Two articles carry forward our theme through engagement with Maximus the Confessor, focusing on the seventh century theologian’s view that the miracle of Jesus’ assent to the Father represents the perfection of what is most human. In his “The Freedom of Christ: Notes on ‘Gnomie’ in Maximus the Confessor,” Adrian J. Walker contemplates the inviolable accord between Christ’s human and divine wills, which Christ performs in time through his abiding resolve to trust and surrender himself to the Father. By saying “yes” to the Father in Gethsemane, Christ manifests how the natural will to be and live, and the proper fear of death in which this love of life is expressed, is realized and bears fruit precisely in sacrificial self-gift. Jonathan Bieler adds to this discussion in “Maximus the Confessor on Christ’s Human Will,” in which he further unfolds Maximus’s insight that every one of Christ’s fully human acts—including his prayer that his chalice be removed, is a fulfillment of the Father’s will. “Thus, Christ’s deprecation of the chalice is not merely a resistance to be overcome and subdued. Instead, true goodness lies within it, as it is an expression of divine love for created humanity and its life.”
D. C. Schindler attempts to shed light on the reconciliation of heaven and earth from the perspective of the task of the philosopher in “‘Unless You Become a Philosopher . . . ’: On God, Being, and Reason’s Role in Faith.” Schindler argues that faith in God’s self-revelation demands an inquiry into being and into the nature of reality simply. “Our faith, precisely because it is a faith in the God who, as First Cause, brought all things into being, opens up the entire world to our minds, and draws us intellectually into that world with a vital interest.” Metaphysics rests on the affirmation of God’s generosity both in giving creation to itself and in giving himself in the creation that he lets be, and thereby safeguards the intelligibility of God’s superabundant self-gift in the Incarnation. In turn, Christian revelation does not in any way eclipse, but only further justifies, the philosopher’s fidelity to being.
José Granados, in “The Synergy of Doctrine and Life,” rejects the view that doctrine is a “lofty ideal” or mere “general rule” juxtaposed to living praxis. He contends rather that the body of the Church’s teaching, like the sacramental liturgy, flows and cannot be separated from Jesus’ life in the flesh. In turn, doctrine offers the standard for the Christian’s concrete way of life, itself a participation in the humanity of the Son through the Spirit. Since it animates Christian action and is in no way foreign to it, doctrine is what preserves the Church’s freedom to receive the Father’s kingdom in her life on earth.
Pascal Ide offers an exposition of a significant but widely unknown work by Pope Saint John Paul II in “John Paul II’s ‘Meditation on Givenness,’” which was previously published in the Winter 2014 issue “Ecclesiam Unam.” According to Ide, at the heart of this text is the insight that all relationship between an I and a Thou is structured according to the “law of the gift,” typified by the meditation’s central phrase, “God has given you to me.” Ide shows how this law lends definition to one’s reception of and delight in one’s neighbor. “It is only in relation to God, in other words, that my relation to the other can be adequately thought—and fully lived.”

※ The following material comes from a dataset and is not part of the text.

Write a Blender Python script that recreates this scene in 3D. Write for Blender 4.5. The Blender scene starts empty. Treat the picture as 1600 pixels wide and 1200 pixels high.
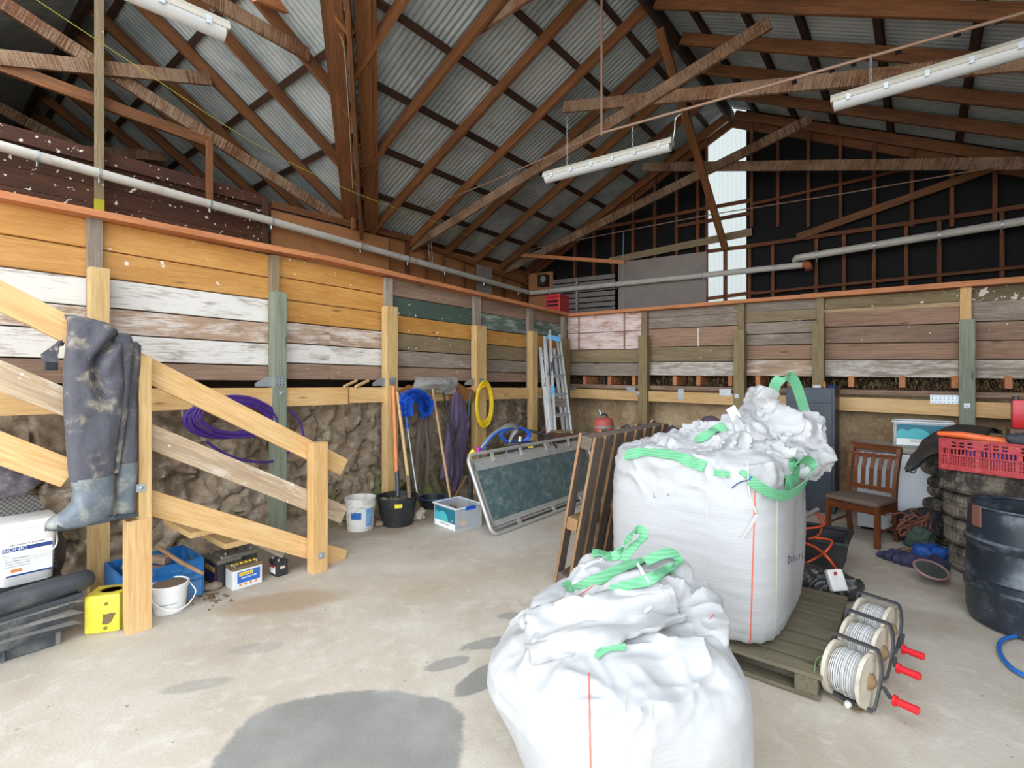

In Retrieving the Tradition, we publish translations of two articles germane to the heart of our theme “thy will be done.” Hans Urs von Balthasar’s “Eucharist: Gift of Love” from Antwort des Glaubens meditates on the sacrifice of the Eucharist as that gift which includes its recipient in the Son’s own movement of eternal thanksgiving. In this sense, the Eucharist forms the Church to live and act according to Christ’s own doxological existence towards the Father, his absolute Yes, and thereby brings to light the generosity that is at the foundation of all created reality. For “in this paternal gift of the only beloved and in the consent of the Son to that gift occurs exactly what we humans long for, without being able to attain it: the realization of absolute love within our limited world.”
We close the issue with a 1957 essay by Albert Béguin on the French poet Charles Péguy, entitled “Péguy and the Communion of Saints.” At the center of his reflections on the Christian mysteries, Péguy found and celebrated the reconciliation of the eternal and the temporal, the spiritual and the carnal, the heavenly and the earthly that is contained in Jesus’ prayer. Béguin attends to how Péguy saw this reconciliation expressed in the fidelity of the saints—and Mary above all—who belong at once wholly to God and wholly to the world.
The editors and the staff of Communio extend their gratitude to Rachel M. Coleman for her many years of thoughtful and efficient work managing manuscripts, organizing the office, and attending international meetings. We wish her well as she begins teaching and finishes her dissertation, and are grateful that she will continue to help us from afar as an editorial assistant.